TORCEDOR, TÉCNICO E ELEITOR
“Tenho fases, como a lua.
Fases de andar escondida,
Fases de vir para a rua…”
Cecília Meireles, poema Lua Adversa
Houve uma época em que éramos, quase todos, técnicos da Seleção Brasileira de
futebol. Escalávamos o time e dávamos pitacos sobre estratégia, substituição,
arbitragem, enfim, sobre tudo. Do conforto das nossas poltronas, dirigíamos o jogo,
especialmente na Copa do Mundo. E com uma vantagem: se o time ganhasse, nos
sentíamos campeões; se perdesse, a culpa, claro, era do técnico oficial.
É mais ou menos o que está ocorrendo na atual campanha presidencial. Na ânsia,
quase desespero, de ganhar do fascismo e da barbárie, viramos todos marqueteiros do
Lula. E damos palpites sobre tudo: qual linha deve ser adotada nos programas, quais
alianças políticas nós concordamos, qual a cor ideal para as propagandas – se
resgatamos ou não o verde e o amarelo -, se devemos rir ou chorar com o tal Janones
nas redes sociais e por aí vamos.
Mas o chique é dar opinião sobre os debates. Aí é como comandar a Seleção Brasileira
na final da Copa. O nervosismo toma conta e nos permitimos criar respostas para
perguntas idiotas ou agressivas, imaginar estratégia de questionamentos que
constranjam os adversários e, como em um gol, vibrar quando o candidato do outro lado
dá uma escorregada misógina, por sinal uma característica dele.

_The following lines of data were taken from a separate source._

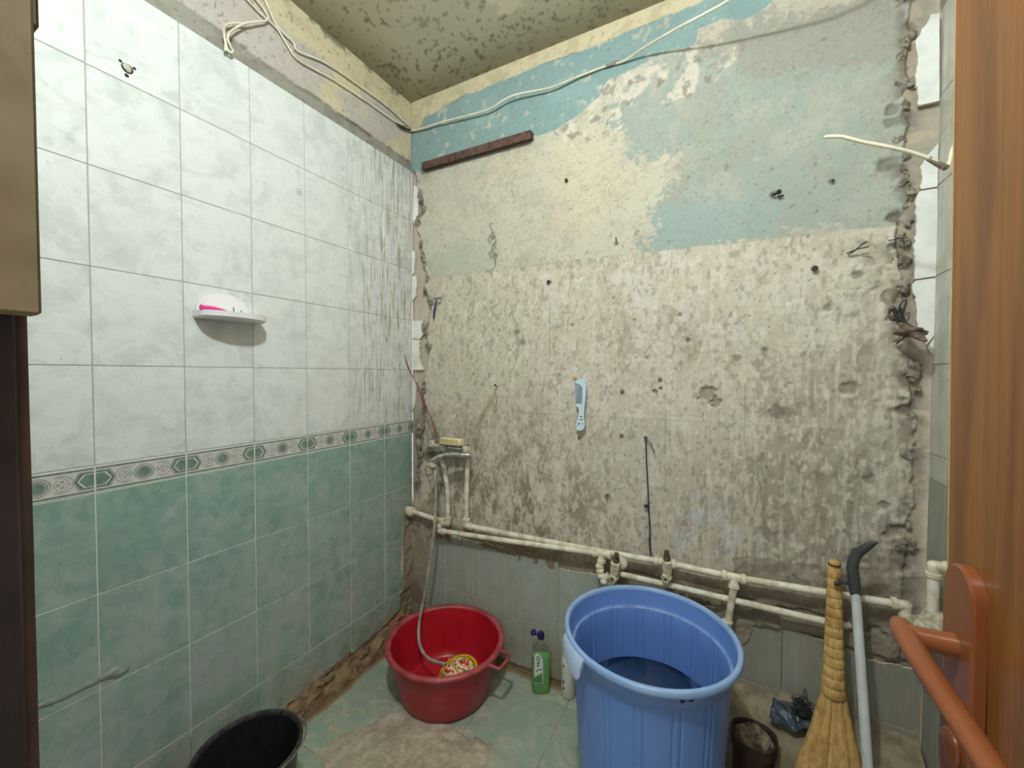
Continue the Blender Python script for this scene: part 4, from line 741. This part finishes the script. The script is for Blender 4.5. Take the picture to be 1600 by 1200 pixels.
def flatsect(P, rad, n, name, mat, parent, smooth=True, ph=0):      # elliptical sweep, wide along x
    V = []; th = np.arange(n)/n*2*math.pi
    for p, (rx, ry) in zip(P, rad): V.append(np.array(p)+np.stack([rx*np.cos(th), ry*np.sin(th), 0*th], 1))
    V = np.concatenate(V); m_ = len(P); Fc = [(i*n+(j+1) % n, i*n+j, (i+1)*n+j, (i+1)*n+(j+1) % n) for i in range(m_-1) for j in range(n)]+[tuple(range(n)), tuple((m_-1)*n+j for j in range(n-1, -1, -1))]
    return me_obj(name, V, Fc, mat, parent, smooth)
# handle in overlapping wraps
hp_ = [q0, q1, q2]; rr = lambda s: .0165+.0065*s+.006*s*s; nseg = 13; Q = lambda s: (q0*(1-s)**2+2*q1*s*(1-s)*1.0+q2*s*s)
for k in range(nseg):
    s0 = k/nseg; s1 = (k+1)/nseg+.01; r0 = rr(s0); r1 = rr(s1)
    flatsect([Q(s0), Q(s0)*.9+Q(s1)*.1, Q(s0)*.2+Q(s1)*.8, Q(s1)], [(r0*.90, r0*.80), (r0*1.04, r0*.95), (r1*1.08, r1*.98), (r1*.95, r1*.85)], 18, 'palm_wrap', M['fibre'], br)
flatsect([q0+np.array([0, 0, .022]), q0+np.array([0, 0, .018]), q0+np.array([0, 0, .002]), q0-np.array([0, 0, .004])], [(.008, .007), (.013, .012), (.0145, .013), (.012, .011)], 18, 'top_knot', M['fibre'], br)
g = G(); g.add(*tube([q0+np.array([.0145*math.cos(t), .0135*math.sin(t), .0075]) for t in np.linspace(0, 6.283, 17)], .0022, 6, 1, 2)); g.obj('binding', simple('dark_tie', (54, 48, 40), None, .7), br)
# flared brush made of strips
wq = [q2, q3, q4, q5]; wr = [.028, .052, .086, .125]
for k in range(5):
    u = (k-2)/2.4; P = []; rad = []
    for i, (p, ww) in enumerate(zip(wq, wr)):
        P.append(np.array(p)+np.array([u*ww*.92, -.006*(1-u*u)-.004*(k % 2), (-.015*u*u if i == 3 else 0)])); rad.append((ww*.27+.002, .012+.003*i))
    flatsect(P[:1]*0+[P[0]+np.array([0, 0, .02])]+P, [(rad[0][0]*.6, .006)]+rad, 10, 'brush_strip', M['fibre'], br)
M['pole'] = simple('pale_grey_pole', (206, 212, 214), (190, 196, 198), .35, 8); M['grip'] = simple('dark_grey_grip', (84, 84, 86), (64, 64, 66), .4, 12); M['pan'] = simple('grey_dustpan', (120, 124, 128), None, .4)
p0 = at(1337, 925, y=-.115); pB = at(1362, 1290, y=-.26); tdir = (p0-pB)/np.linalg.norm(p0-pB); pB = p0-tdir*((p0[2]-.05)/tdir[2])
dp = thing('dustpan', 'long handled dustpan, pale pole with dark hooked grip beside the straw broom', 'dustpan', (pB[0], pB[1], 0))
g = G(); g.add(*tube([p0, pB], .0118, 20)); g.obj('pole', M['pole'], dp)
gp = [at(1337, 928, y=-.115), at(1334, 905, y=-.115), at(1332, 885, y=-.116), at(1337, 868, y=-.120), at(1349, 858, y=-.128), at(1362, 850, y=-.135), at(1369, 848, y=-.138)]
g = G(); g.add(*tube(gp, [.0145, .0150, .0145, .0135, .0120, .0090, .0050], 18, .85, 6, True)); g.obj('grip', M['grip'], dp)
g = G(); cA = at(1334, 910, y=-.118); cB = at(1312, 909, y=-.10); g.add(*box((cA+cB)/2, (np.linalg.norm(cA-cB), .012, .014), .002)); g.add(*tube([cB+np.array([.004, .010, 0]), cB+np.array([-.006, -.014, 0]), cB+np.array([-.016, -.016, 0])], .0055, 10, 1.3, 4)); g.obj('broom_clip', M['grip'], dp)
g = G(); g.add(*box((pB[0], pB[1]-.07, .012), (.24, .20, .012), .003)); g.add(*box((pB[0], pB[1]+.02, .045), (.24, .014, .07), .003)); g.add(*box((pB[0]-.115, pB[1]-.06, .03), (.010, .16, .04), .002)); g.add(*box((pB[0]+.115, pB[1]-.06, .03), (.010, .16, .04), .002)); g.obj('pan', M['pan'], dp)
# ================================================================== soap dish, comb, razor
M['white'] = simple('white_plastic', (236, 236, 236), (228, 228, 230), .28, 8); M['pink'] = simple('hot_pink', (236, 60, 160), (220, 50, 146), .35); M['slot'] = simple('dark_slot', (60, 60, 62), None, .6)
dz = 1.505; ds = thing('soap_dish', 'white half-oval wall soap dish with rounded back plate', 'soap dish', (0.002, -.877, dz))
ya_, yb_ = -.968, -.775; yc = (ya_+yb_)/2; hw = (yb_-ya_)/2
def tray(z, sc=1., ins=0.): return [(.001, ya_+ins), (.001, yb_-ins), (.045*sc, yb_-ins)]+[((.090*sc-ins)*(1-(u**3.2)) if False else .045*sc+(.050*sc-ins)*math.sqrt(max(0, 1-u*u)), yc+(hw-ins)*u) for u in np.linspace(.98, -.98, 22)]+[(.040*sc, ya_+ins)]
def loft(rings):
    n = len(rings[0]); V = [p for r in rings for p in r]; return V, [(k*n+i, k*n+(i+1) % n, (k+1)*n+(i+1) % n, (k+1)*n+i) for k in range(len(rings)-1) for i in range(n)]+[tuple(range(n-1, -1, -1)), tuple((len(rings)-1)*n+i for i in range(n))]
V, Fc = loft([[(x, y, dz-.006) for x, y in tray(0, .94, .004)], [(x, y, dz+.000) for x, y in tray(0)], [(x, y, dz+.016) for x, y in tray(0, 1.02)], [(x, y, dz+.016) for x, y in tray(0, .98, .003)], [(x, y, dz+.010) for x, y in tray(0, .97, .004)]])
g = G(); g.add(V, Fc); g.obj('tray', M['white'], ds, True, 30)
P = [(yb_-.030, dz+.008)]+[(yc-.012+(hw-.018)*math.cos(t)*(1 if math.cos(t) < 0 else .95), dz+.016+.064*math.sin(t)**.75 if math.sin(t) > 0 else dz+.016) for t in np.linspace(.02, math.pi-.02, 26)]+[(ya_+.008, dz+.008)]
g = G(); V, Fc = prism(P, .010, 'x', .012); g.add(V, Fc); bp_ = g.obj('back_plate', M['white'], ds, True, 30)
me_obj('screw_slot', *box(at(365, 484, x=.0125), (.001, .003, .016), 0), M['slot'], ds); me_obj('screw_slot', *box(at(377, 487, x=.0125), (.001, .003, .007), 0), M['slot'], ds)
g = G(); s_a = np.array([.050, -.955, dz+.022]); g.add(*tube([s_a, s_a+np.array([.004, .02, .001]), s_a+np.array([.01, .05, -.002])], [.010, .008, .003], 14, .8, 5, True)); g.add(*lathe([(.009, 0), (.010, .003), (.008, .005)], 14, s_a+np.array([-.002, -.008, 0]), axis=(0, -1, 0))); o = g.obj('plastic_piece', M['pink'], None); tag(o, 'small hot pink plastic piece lying at left end of soap dish', 'plastic piece')
M['comb'] = simple('pale_blue_comb', (206, 230, 238), (196, 222, 234), .3, 8); M['teeth'] = simple('comb_teeth', (150, 178, 206), None, .35)
cy = -.030; cb = thing('hair_comb', 'pale blue hair comb with handle hung on the back wall', 'comb', at(908, 600, y=cy))
def C(px, py): q = at(px, py, y=cy); return (q[0], q[2])
body = [C(*q) for q in ((897, 598), (903, 593), (910, 592), (914, 595), (915.5, 606), (914.5, 622), (913, 634), (912, 648), (913, 658), (913.5, 666), (911, 671), (906, 673), (901, 671), (900.5, 662), (903, 652), (904.5, 644), (904, 637), (900, 634), (898.5, 631), (909, 631), (910, 618), (909.5, 604), (905, 600))]
g = G(); g.add(*prism(body, .006, 'y', cy)); g.obj('frame', M['comb'], cb, False)
g = G()
for k in range(15):
    a_ = C(909, 602+k*2.0); b_ = C(898.5-.4*math.sin(k*.25), 602+k*2.0); g.add(*box(((a_[0]+b_[0])/2, cy+.003, (a_[1]+b_[1])/2), (abs(a_[0]-b_[0]), .003, .0026), 0))
g.obj('teeth', M['teeth'], cb, False)['kind'] = 'stuff'
for P in ([(905, 655.5), (910, 654), (911, 656.5), (908, 655.5), (905, 657)], [(903, 661), (906, 660), (904, 666)], [(909, 660), (911.5, 663), (909.5, 663.5)], [(906, 650.5), (910, 650), (910, 651.5), (906, 652)]): me_obj('printed_mark', [(C(*q)[0], cy-.0004, C(*q)[1]) for q in P], [tuple(range(len(P)))], M['ltext'], cb)
M['blued'] = simple('dark_blue_plastic', (30, 44, 120), (24, 36, 100), .3)
ry = -.020; rzr = thing('razor', 'dark blue disposable razor hooked on the rubble edge', 'razor', at(682, 468, y=ry))
g = G(); A_ = at(682, 469, y=ry); B_ = at(679, 483, y=ry-.003); D_ = at(677.5, 497, y=ry); g.add(*tube([A_, B_, D_], [.0035, .0050, .0042], 12, .8, 5, True)); g.obj('handle', M['blued'], rzr)
g = G(); g.add(*box(at(683, 466.5, y=ry-.004), (.042, .012, .009), .002)); g.obj('head', M['blued'], rzr); me_obj('blade', *box(at(683, 467, y=ry-.011), (.036, .0015, .003), 0), M['chrome'], rzr)
# steel angle above
M['rust'] = simple('rusty_steel', (96, 72, 62), (66, 46, 40), .7, 50, .5)
g = G(); A_ = at(664, 264, y=-.004); B_ = at(833, 215, y=-.004); L_ = B_[0]-A_[0]; V, Fc = prism([(-.030, .020), (-.030, -.016), (-.026, -.016), (-.026, .016), (.004, .016), (.004, .020)], L_, 'x', B_[0]); V = np.array(V); V[:, 2] += np.where(V[:, 0] > (A_[0]+B_[0])/2, B_[2], A_[2]); g.add(V, Fc); g.add(*box(((A_[0]+B_[0])/2, -.006, (A_[2]+B_[2])/2+.002), (L_, .016, .026), .001)); o = g.obj('steel_angle', M['rust'], None, False); tag(o, 'rusty brown steel angle fixed level below the blue paint', 'metal bar')
# ================================================================== cables and wires
M['cable'] = simple('white_cable', (226, 222, 204), (206, 200, 178), .45, 20); M['dkwire'] = simple('dark_wire', (52, 50, 50), (34, 32, 32), .5); M['redwire'] = simple('red_wire', (134, 44, 48), (110, 34, 40), .5); M['ywire'] = simple('yellow_wire', (186, 160, 100), (150, 124, 74), .5); M['bluewire'] = simple('dark_blue_cord', (56, 66, 88), (44, 52, 72), .6); M['tape'] = simple('dirty_cloth_tape', (116, 98, 84), (70, 58, 50), .8, 60, .8); M['rope'] = simple('dusty_rag', (150, 134, 118), (94, 80, 70), .9, 50, .8)
def wire(name, label, P, r, mat, k=6, cat='cable', group=None):
    o = me_obj(name, *tube(P, r, 8, 1, k), mat, None, True); return tag(o, label, cat, group)
def LX(pts, x=.010): return [at(p[0], p[1], x=(p[2] if len(p) > 2 else x)) for p in pts]
def BY(pts, y=-.012): return [at(p[0], p[1], y=(p[2] if len(p) > 2 else y)) for p in pts]
wire('cable', 'white cable clipped high on the left wall, upper of the pair', LX([(409, -12), (420, 14), (434, 42), (458, 66), (466, 80), (510, 99), (560, 133), (605, 166), (634, 192), (639, 197)]), .0036, M['cable'])
wire('cable', 'white cable high on the left wall, lower one sagging beneath its neighbour', LX([(376, -12), (400, 14), (418, 31), (434, 46), (450, 72), (468, 95), (520, 124), (575, 160), (618, 190), (634, 196)], .009), .0036, M['cable'])
wire('cable', 'short white cable with its ends looped over the tile edge', LX([(392, -10), (413, 16), (418, 31, .014), (400, 34, .02), (385, 36, .022), (375, 40, .024), (360, 50, .026), (356, 60, .028), (360, 72, .026), (364, 80, .022), (358, 81, .022), (352, 66, .022), (350, 50, .022), (352, 40, .02), (366, 36, .018), (384, 38, .014)]), .0034, M['cable'])
bc_ = at(352, 78, x=.02); o = me_obj('cable_end', *tube([at(352, 60, x=.02), at(353, 74, x=.02), bc_], [.0036, .005, .0045], 10, 1, 4, True), M['cable'], None, True); tag(o, 'taped white cable end dangling at the top tile edge', 'cable')
wire('cable', 'long white cable strung across the blue paint of the back wall', BY([(622, 198, -.012), (645, 204, -.014), (690, 191, -.018), (760, 172, -.025), (800, 150, -.030), (860, 137, -.022), (905, 119, -.012), (945, 104, -.006), (975, 95, -.010), (1010, 72, -.05), (1060, 43, -.11), (1100, 22, -.15), (1150, -6, -.19), (1210, -45, -.24), (1270, -85, -.28), (1330, -130, -.30)]), .0042, M['cable'])
me_obj('cable_knot', *lump(at(955, 101, y=-.006), .012, 2, (2.2, .5, .6), 14, .5), M['rubble'], wall_back)
kn = thing('wire_splice', 'dark twisted wire splice sticking out at the top left corner', 'wire', at(628, 197, x=.012)); g = G(); g.add(*tube(LX([(620, 193), (628, 199), (640, 203), (648, 205)], .014), [.003, .006, .005, .003], 8, 1, 4)); g.obj('wire', M['dkwire'], kn)
hang = [(1.952, -.29, 2.03), (1.925, -.300, 1.97), (1.9, -.32, 1.905), tuple(at(1475, 262, y=-.335)), tuple(at(1462, 252, y=-.35)), tuple(at(1430, 240, y=-.36)), tuple(at(1395, 231, y=-.37)), tuple(at(1350, 222, y=-.37)), tuple(at(1318, 214, y=-.36)), tuple(at(1303, 213, y=-.35)), tuple(at(1289, 214, y=-.34))]
hang = [tuple(at(1500, 215, y=-.25)), tuple(at(1489, 232, y=-.28)), tuple(at(1483, 255, y=-.31))]+hang[3:]
o = wire('cable', 'loose white cable poking out from the right wall into the room', hang, .0042, M['cable'])
me_obj('sleeve', *tube([at(1478, 262, y=-.333), at(1466, 256, y=-.345), at(1450, 247, y=-.354)], [.0065, .0062, .0050], 10, 1, 4), simple('grey_sleeve', (150, 138, 120), None, .6), o, True)
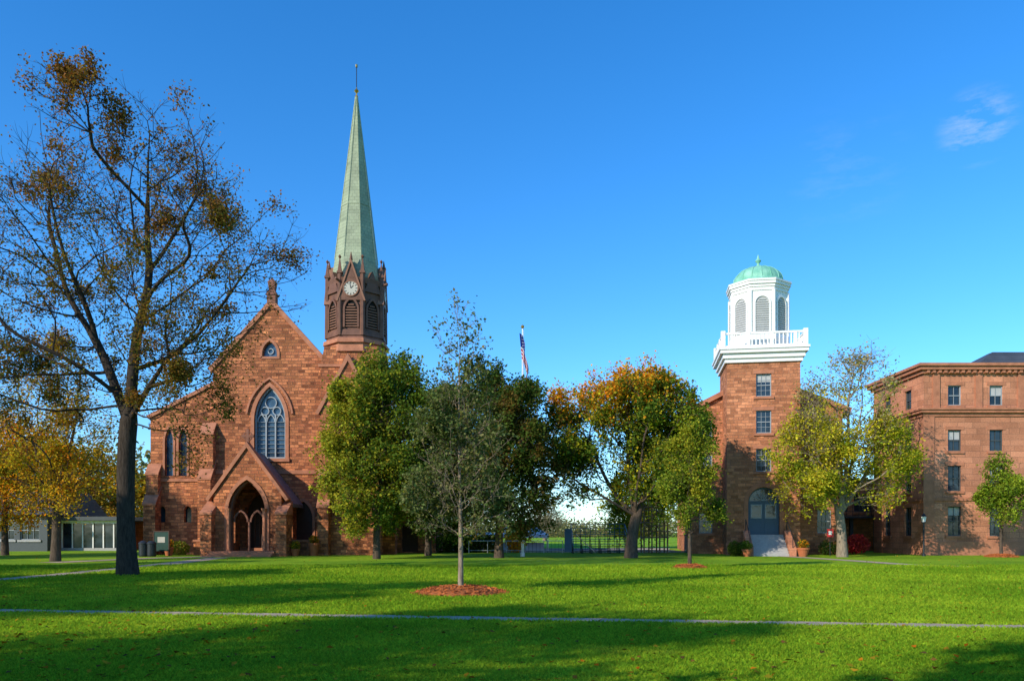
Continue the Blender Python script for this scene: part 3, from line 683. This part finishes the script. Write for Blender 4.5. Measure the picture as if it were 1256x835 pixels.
ORG=[(.74,.27,.018),(.68,.21,.015),(.76,.38,.025),(.62,.33,.025)]
YG=[(.33,.36,.02),(.44,.41,.025),(.25,.30,.022),(.54,.44,.025)]
tree('honey_locust_tree',157,31,trunk=[(0,0,0),(-.05,0,1.5),(-.08,0,3.5),(-.05,0,5.9)],
  limbs=[[(-.05,0,5.9),(.3,0,8.7),(.7,.2,11.3),(.6,.3,14.4),(.9,.3,18)],[(-.05,0,5.9),(-.9,.3,8.1),(-1.8,.6,9.7),(-3.4,.8,11.9),(-5,1,13.2)],
   [(-1.5,.5,9.2),(-2.3,-.5,12.5),(-2.8,-.8,15.5),(-2.9,-1,17.6)],[(.5,0,10.2),(1.6,-.8,11.4),(3.3,-1.5,11.8),(5.2,-2,11.9)],[(-.1,0,6.3),(-1.5,-1.2,8.2),(-3.7,-2,9.0),(-5,-2.4,9.3)],
   [(.7,.2,11.6),(1.8,.8,14),(2.6,1.2,16.5),(3.0,1.4,17.6)],[(.2,0,7.8),(1.2,1.5,8.8),(2.6,2.6,9.4)],[(0,0,6.5),(-.6,1.8,8.5),(-.9,3.2,11.5)],[(-2.6,.7,10.8),(-4.0,1.4,14.2),(-4.4,1.5,15.6)],[(0,0,6.2),(1.2,-1,7.2),(2.4,-1.4,7.4)]],
  trunk_r=.33,blobs=[(0,0,12.5,5.6,4.5,6.5),(-3.2,0,12,2.8,3,5.0),(2.6,-.5,10.4,3.4,3,2.2),(-3.0,.5,7.6,3.2,3,2.4),(1.3,0,16,2.8,2.5,3.2),(2.4,-.6,6.4,1.6,1.5,2.0,12)],
  n=1500,bf=.30,leaves=52000,ls=.10,pal=OLV,top=RUST,topz=12.5,topsoft=5,sig=.17,thresh=3,twigs=4,twl=.55,bark='barkdark',seed=3,clump=1.45,rt=.012,shell=.45,
  lean=5.8,bumps=7,densfn=lambda S:1+2.4*(S[:,2]<9.2))
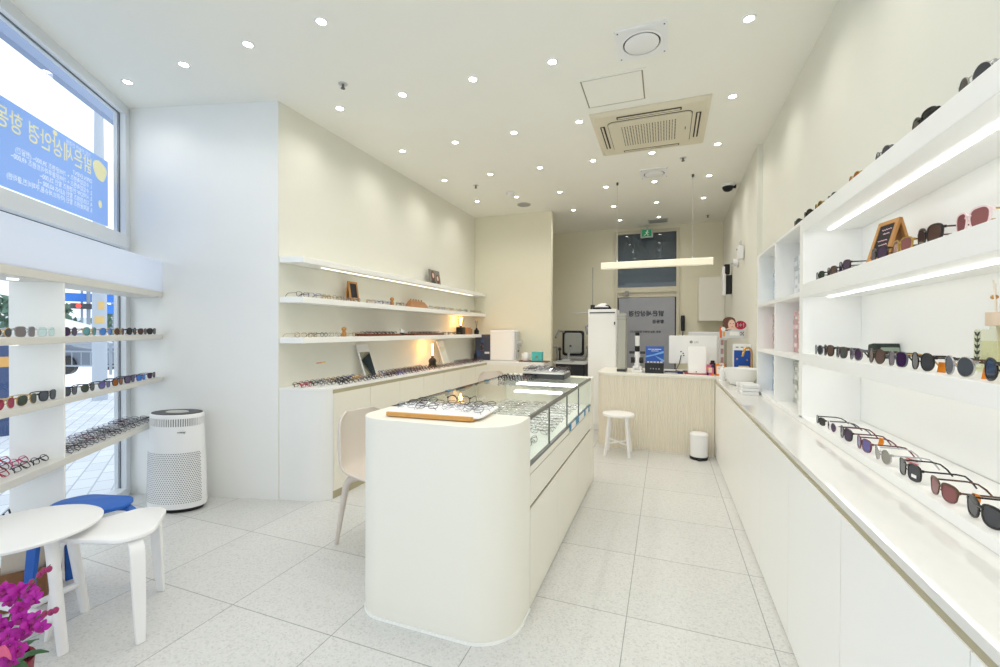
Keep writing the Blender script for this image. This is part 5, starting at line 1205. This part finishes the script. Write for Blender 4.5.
# standing mirrors on the cabinet
for y, lab in ((3.57, 'slim white-topped table mirror leaning on the long left cabinet, nearer the rounded end'), (5.17, 'slim white-topped table mirror leaning beside the tube lamp on the long left cabinet')):
    o = empty('table_mirror', (-2.70, y, .8823), RL, lab, 'mirror')
    b = basis((0, 0, 0), (1, 0, 0), (0, .115, .315)); m = MB(); m.x = b
    m.prism(rrect(-.085, 0, .085, .335, .006), -.012, 0); m.obj('frame', WPLAS, o, smooth=0)
    m = MB(); m.x = b; m.box((-.078, .008, 0), (.078, .255, .0015)); m.obj('mirror_glass', MIRROR, o, smooth=0)
    m = MB(); m.x = b; m.box((-.078, .258, 0), (.078, .328, .0012)); m.obj('top_strip', SLEEVE, o, smooth=0)
    MB().tube([(0, .085, .2), (0, .13, .004)], .005, 6).obj('stay', LGREY, o)
# slips on the wall above the cabinet
o = empty('wall_sticker', (XL+.0005, 3.05, 1.045), RL, 'tiny red and yellow sticker on the left wall above the cabinet', 'sticker')
m = MB(); m.box((-.06, -.002, .0), (.0, 0, .010)); m.obj('red_half', mat('sticker_red', (220, 140, 130), .6), o, smooth=0); m = MB(); m.box((.0, -.002, .003), (.05, 0, .014)); m.obj('yellow_half', mat('sticker_yellow', (228, 206, 110), .6), o, smooth=0)
# poster box, white edging cabinet, tray, cups
o = empty('poster_box', (-2.64, 6.20, .8823), 0, 'dark slate display board with a pink numeral behind the long cabinet end', 'display board')
box((-.12, 0, 0), (.14, .03, .395)).obj('panel', SLATE, o, smooth=0); text('2', .13, mat('numeral_pink', (206, 150, 156), .5), o, basis((-.005, -.001, .15), (1, 0, 0), (0, 0, 1)), weight=.003)
m = MB(); m.box((-.09, -.002, .06), (-.03, 0, .14)); m.box((-.02, -.002, .27), (.03, 0, .31)); m.obj('blue_patches', mat('patch_blue', (70, 96, 140), .5), o, smooth=0); box((.04, -.002, .10), (.12, 0, .13)).obj('white_strip', SLEEVE, o, smooth=0)
o = empty('small_bottle', (-2.72, 6.12, .8823), 0, 'small dark bottle in front of the slate display board', 'bottle')
MB().lathe([(.018, 0), (.02, .01), (.02, .09), (.008, .11), (.008, .13)], 14).obj('body', BLACK, o); MB().lathe([(.01, .13), (.01, .15)], 12).obj('cap', DGREY, o)
o = empty('edging_machine', (-2.28, 6.21, .8823), 0, 'white boxy lens machine with side knobs standing against the partition wall', 'machine')
box((-.19, -.11, .0), (.19, .12, .464)).obj('body', WPLAS, o, bevel=.01); box((-.17, -.114, .02), (.17, -.108, .445)).obj('door', WHITE, o, bevel=.003); box((.19, -.06, .02), (.215, .10, .44)).obj('side_panel', LGREY, o, bevel=.006); MB().cyl((.215, .0, .27), (.26, .0, .27), .03, n=16).cyl((.26, 0, .27), (.275, 0, .27), .045, n=18).obj('side_knob', LGREY, o); MB().cyl((.215, .0, .15), (.23, .0, .15), .012, n=12).obj('button', DGREY, o); box((-.18, -.13, 0), (.25, -.11, .018)).obj('drip_tray', LGREY, o)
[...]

E esse envolvimento tão forte, cada um participando como pode, ressalta bem o
momento pelo qual passam o país e o povo brasileiro. Estamos em uma campanha
diferente por sabermos que ela define se sairemos rumo ao resgate do Estado
democrático de direito, ou se nós nos afundaremos na escalada golpista e de desastre
para o Brasil. Um país abandonado com a volta da fome de forma avassaladora e com
o sucateamento da cultura, da saúde e da educação.
Mas todo o empenho nestas eleições tem como pano de fundo a certeza que dela sairá
um Brasil que terá feito a opção entre o Estado democrático de direito e a civilização,
ou a insegurança golpista e a barbárie. Com o sucateamento da cultura, da educação e
da saúde, com a implementação de práticas fascistas por parte do governo Bolsonaro
e, principalmente, com a volta da fome para 33 milhões de brasileiros, essa eleição
poderá sim ser a última.
Nenhum país suporta mais de 4 anos de aniquilamento em todos os setores. Nossa
institucionalidade está por um fio. As tentativas múltiplas de ruptura por parte dos
bolsonaristas encontrarão campo fértil se o povo nas urnas optar pelo fascismo.
Por isso mesmo, recorro-me a Cervantes, na voz de Dom Quixote, ao dizer para seu fiel
escudeiro: “A liberdade, Sancho, é um dos dons mais preciosos, que aos homens deram
os céus: não se lhe podem igualar os tesouros que há na terra, nem os que o mar
encobre; pela liberdade, da mesma forma que pela honra, se deve arriscar a vida, e,
pelo contrário, o cativeiro é o maior mal que pode acudir aos homens.”